Toda população sofreu declínios. Alguns duraram apenas algumas gerações, enquanto outros persistiram por muito mais tempo. Cerca de 8.200 anos atrás, o Oriente sofreu uma queda populacional e não se recuperou por mais de 2.000 anos.

As maneiras como as pessoas viviam levavam a diferentes ritmos de colapso e crescimento. Sociedades que criavam gado ou cultivavam a terra cresciam mais rapidamente, mas também se tornavam mais propensas a declínios. Riris especula que cultivar plantações ou cuidar de rebanhos de animais tornava as pessoas mais vulneráveis às mudanças climáticas.

John Haldon, historiador da Universidade de Princeton que não participou do novo estudo, ficou impressionado com quantos dos declínios coincidiram com mudanças climáticas. “O que isso nos diz é que o clima é nosso maior ponto fraco,” diz ele.

Riris e seus colegas procuraram fatores que explicavam por que algumas sociedades, em alguns casos, sofriam declínios longos e profundos, enquanto outras experimentavam quedas menores em suas populações e se recuperavam mais rapidamente.

Uma característica que se destacou foi a frequência dos declínios. Pode-se esperar que passar por muitos deles desgaste as sociedades, tornando-as mais vulneráveis a novas catástrofes. Mas o oposto parece ter ocorrido; sociedades que experimentaram declínios frequentes passaram a se tornar mais resilientes, experienciando quedas menos severas e recuperações mais rápidas.

O estudo sugere que as sociedades na Península Coreana, nas planícies centrais da China e no Caribe, em particular, exibiram uma capacidade aprimorada de recuperação.

O padrão de maior resiliência diante de efeitos estressores repetidos é semelhante ao que os ecologistas observam quando estudam a história das florestas. Ecossistemas que passam por perturbações frequentes tornam-se os mais resilientes. As pessoas não são árvores, é claro, e Riris e seus colegas não têm certeza do motivo pelo qual as sociedades também mostram esse padrão.

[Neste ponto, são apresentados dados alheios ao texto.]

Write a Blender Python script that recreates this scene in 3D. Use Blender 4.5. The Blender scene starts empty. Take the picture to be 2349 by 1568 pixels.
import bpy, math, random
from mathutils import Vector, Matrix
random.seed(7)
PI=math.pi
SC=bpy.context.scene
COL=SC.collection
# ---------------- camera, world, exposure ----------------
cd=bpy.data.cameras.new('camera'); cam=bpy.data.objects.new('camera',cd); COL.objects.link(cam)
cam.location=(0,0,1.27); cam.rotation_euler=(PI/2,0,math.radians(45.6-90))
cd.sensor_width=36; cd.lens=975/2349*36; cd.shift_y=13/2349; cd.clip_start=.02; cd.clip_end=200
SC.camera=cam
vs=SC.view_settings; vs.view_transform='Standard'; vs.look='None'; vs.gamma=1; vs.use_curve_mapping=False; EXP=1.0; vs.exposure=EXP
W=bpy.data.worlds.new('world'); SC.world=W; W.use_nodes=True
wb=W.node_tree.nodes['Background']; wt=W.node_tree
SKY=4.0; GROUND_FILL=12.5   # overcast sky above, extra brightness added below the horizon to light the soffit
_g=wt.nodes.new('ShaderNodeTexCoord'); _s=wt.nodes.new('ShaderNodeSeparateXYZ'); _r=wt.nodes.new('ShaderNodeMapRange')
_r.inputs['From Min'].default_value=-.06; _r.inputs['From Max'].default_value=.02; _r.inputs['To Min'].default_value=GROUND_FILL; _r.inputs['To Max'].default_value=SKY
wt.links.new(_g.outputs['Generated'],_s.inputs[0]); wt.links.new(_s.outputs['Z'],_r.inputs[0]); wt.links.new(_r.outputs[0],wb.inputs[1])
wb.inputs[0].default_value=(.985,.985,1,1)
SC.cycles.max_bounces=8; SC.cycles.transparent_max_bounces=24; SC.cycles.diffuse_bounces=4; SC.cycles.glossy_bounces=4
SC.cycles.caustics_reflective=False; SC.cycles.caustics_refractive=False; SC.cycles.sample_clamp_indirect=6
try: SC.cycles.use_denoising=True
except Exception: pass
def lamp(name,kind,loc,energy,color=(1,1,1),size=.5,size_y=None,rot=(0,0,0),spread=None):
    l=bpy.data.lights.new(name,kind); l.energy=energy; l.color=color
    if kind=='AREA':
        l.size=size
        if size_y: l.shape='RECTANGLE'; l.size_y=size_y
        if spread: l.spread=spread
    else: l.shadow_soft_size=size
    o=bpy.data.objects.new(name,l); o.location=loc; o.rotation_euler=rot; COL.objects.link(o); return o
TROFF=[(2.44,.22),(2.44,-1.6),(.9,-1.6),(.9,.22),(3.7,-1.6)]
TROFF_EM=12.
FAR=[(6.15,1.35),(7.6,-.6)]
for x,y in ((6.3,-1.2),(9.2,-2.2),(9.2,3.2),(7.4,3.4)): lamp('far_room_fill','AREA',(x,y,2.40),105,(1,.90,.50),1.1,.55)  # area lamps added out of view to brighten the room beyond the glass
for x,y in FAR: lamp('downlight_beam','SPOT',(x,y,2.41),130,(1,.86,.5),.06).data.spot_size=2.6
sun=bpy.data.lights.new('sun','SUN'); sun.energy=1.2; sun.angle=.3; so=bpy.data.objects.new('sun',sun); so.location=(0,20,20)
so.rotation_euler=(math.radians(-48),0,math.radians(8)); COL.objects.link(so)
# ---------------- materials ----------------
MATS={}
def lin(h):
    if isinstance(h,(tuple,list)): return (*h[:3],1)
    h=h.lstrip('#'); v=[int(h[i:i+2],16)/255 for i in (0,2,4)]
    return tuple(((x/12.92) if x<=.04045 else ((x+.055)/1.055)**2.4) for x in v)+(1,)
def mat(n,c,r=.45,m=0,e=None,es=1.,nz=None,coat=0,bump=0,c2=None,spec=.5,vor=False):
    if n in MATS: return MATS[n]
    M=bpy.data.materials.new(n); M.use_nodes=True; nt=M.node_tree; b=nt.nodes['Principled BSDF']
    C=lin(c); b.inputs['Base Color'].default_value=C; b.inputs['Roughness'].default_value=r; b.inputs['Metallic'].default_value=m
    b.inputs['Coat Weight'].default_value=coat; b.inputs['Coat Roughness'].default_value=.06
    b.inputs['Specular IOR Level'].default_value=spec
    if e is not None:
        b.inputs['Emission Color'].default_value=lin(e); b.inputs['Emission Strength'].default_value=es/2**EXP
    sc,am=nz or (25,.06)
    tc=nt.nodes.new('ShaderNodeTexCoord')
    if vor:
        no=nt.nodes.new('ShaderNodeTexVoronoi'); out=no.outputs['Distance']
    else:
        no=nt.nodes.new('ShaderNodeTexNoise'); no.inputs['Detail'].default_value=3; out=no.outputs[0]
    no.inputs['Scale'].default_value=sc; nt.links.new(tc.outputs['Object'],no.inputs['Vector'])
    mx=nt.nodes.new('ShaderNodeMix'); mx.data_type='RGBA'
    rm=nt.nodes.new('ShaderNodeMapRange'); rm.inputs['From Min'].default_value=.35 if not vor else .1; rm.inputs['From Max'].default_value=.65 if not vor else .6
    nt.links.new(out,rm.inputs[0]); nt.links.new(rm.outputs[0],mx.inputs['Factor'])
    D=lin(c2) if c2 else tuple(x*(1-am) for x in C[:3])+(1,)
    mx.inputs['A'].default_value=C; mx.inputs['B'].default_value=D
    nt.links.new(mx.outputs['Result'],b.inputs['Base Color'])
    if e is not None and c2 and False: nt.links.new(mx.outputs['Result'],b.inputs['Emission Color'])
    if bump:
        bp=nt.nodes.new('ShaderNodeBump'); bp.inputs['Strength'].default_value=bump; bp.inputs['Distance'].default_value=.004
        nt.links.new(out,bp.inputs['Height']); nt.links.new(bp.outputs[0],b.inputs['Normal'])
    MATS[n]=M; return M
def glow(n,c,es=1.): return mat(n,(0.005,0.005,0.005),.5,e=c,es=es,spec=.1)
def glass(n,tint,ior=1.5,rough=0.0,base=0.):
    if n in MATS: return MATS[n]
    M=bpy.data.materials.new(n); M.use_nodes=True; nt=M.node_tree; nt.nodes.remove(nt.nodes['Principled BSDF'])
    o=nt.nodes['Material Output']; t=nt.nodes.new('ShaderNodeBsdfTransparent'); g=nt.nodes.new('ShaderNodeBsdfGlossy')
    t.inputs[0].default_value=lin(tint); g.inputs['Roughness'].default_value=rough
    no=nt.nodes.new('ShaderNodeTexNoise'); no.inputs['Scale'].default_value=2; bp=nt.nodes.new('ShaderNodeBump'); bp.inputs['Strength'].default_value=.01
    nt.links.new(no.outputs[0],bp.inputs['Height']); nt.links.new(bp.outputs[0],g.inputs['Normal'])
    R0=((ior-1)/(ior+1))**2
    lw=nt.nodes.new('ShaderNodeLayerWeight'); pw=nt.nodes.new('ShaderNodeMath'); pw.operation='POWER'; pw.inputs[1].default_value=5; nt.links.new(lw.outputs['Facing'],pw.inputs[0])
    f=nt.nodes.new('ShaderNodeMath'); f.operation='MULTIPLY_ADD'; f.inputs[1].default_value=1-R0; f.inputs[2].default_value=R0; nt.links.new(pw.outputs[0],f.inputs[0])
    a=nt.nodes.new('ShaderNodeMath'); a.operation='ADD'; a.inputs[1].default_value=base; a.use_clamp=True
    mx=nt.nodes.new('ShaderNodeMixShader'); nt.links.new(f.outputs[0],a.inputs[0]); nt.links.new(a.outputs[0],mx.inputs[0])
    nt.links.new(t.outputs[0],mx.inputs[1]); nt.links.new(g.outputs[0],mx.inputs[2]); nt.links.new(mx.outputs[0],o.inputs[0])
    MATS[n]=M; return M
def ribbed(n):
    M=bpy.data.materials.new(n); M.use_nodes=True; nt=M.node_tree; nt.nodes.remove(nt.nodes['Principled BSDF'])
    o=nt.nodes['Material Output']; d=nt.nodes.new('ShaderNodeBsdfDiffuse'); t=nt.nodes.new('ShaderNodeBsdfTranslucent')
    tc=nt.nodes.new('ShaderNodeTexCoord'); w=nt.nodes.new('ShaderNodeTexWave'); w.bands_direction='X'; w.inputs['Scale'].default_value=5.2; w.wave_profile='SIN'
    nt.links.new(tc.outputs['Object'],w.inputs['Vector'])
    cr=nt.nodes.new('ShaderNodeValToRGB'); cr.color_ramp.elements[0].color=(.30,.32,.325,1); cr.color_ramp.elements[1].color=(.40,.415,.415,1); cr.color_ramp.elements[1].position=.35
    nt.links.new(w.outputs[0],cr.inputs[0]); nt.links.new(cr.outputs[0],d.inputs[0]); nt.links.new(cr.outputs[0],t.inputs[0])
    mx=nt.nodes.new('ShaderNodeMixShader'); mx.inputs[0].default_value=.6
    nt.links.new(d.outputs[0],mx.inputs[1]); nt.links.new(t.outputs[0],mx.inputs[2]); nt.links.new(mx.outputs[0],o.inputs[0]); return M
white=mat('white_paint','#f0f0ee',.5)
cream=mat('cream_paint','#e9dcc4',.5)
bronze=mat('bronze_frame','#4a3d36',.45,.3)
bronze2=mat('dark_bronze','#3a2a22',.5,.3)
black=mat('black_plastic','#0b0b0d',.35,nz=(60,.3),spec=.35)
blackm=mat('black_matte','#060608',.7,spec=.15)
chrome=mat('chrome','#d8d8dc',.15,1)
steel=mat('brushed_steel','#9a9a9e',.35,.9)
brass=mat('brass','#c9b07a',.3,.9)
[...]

Riris especula que durante os declínios, as sociedades aprendem a sobreviver e depois transmitem esse conhecimento às gerações futuras.

“Isso levou a inovações —ou tecnologias, práticas, comportamentos, conhecimentos ou tradições— sendo adotadas que permitiram que eles se saíssem melhor na próxima vez que algo ruim acontecesse,” diz ele.

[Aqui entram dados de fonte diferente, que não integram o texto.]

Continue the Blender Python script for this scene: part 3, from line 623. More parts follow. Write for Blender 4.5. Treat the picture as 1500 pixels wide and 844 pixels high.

Hoje, à medida que o planeta entra em uma emergência climática, vários pesquisadores estão procurando lições da história. Riris reluta em dar qualquer conselho baseado na nova análise. Se a civilização estiver à beira de um colapso de 500 anos, não será um grande consolo saber que poderia ter sido de miç anos.

“Precisamos ter clareza sobre o sucesso que estamos falando,” diz ele. Haldon concorda que é difícil usar uma história tão profunda para tomar decisões sobre políticas atuais, que tendem a se concentrar no curto prazo.

“Eles podem estar completamente corretos que essa é a maneira como as sociedades se comportam ao longo de 100.000 anos, mas isso não vai nos ajudar no presente,” afirma Haldon. “Se pudéssemos planejar 50.000 anos à frente, estaríamos em um ótimo lugar.”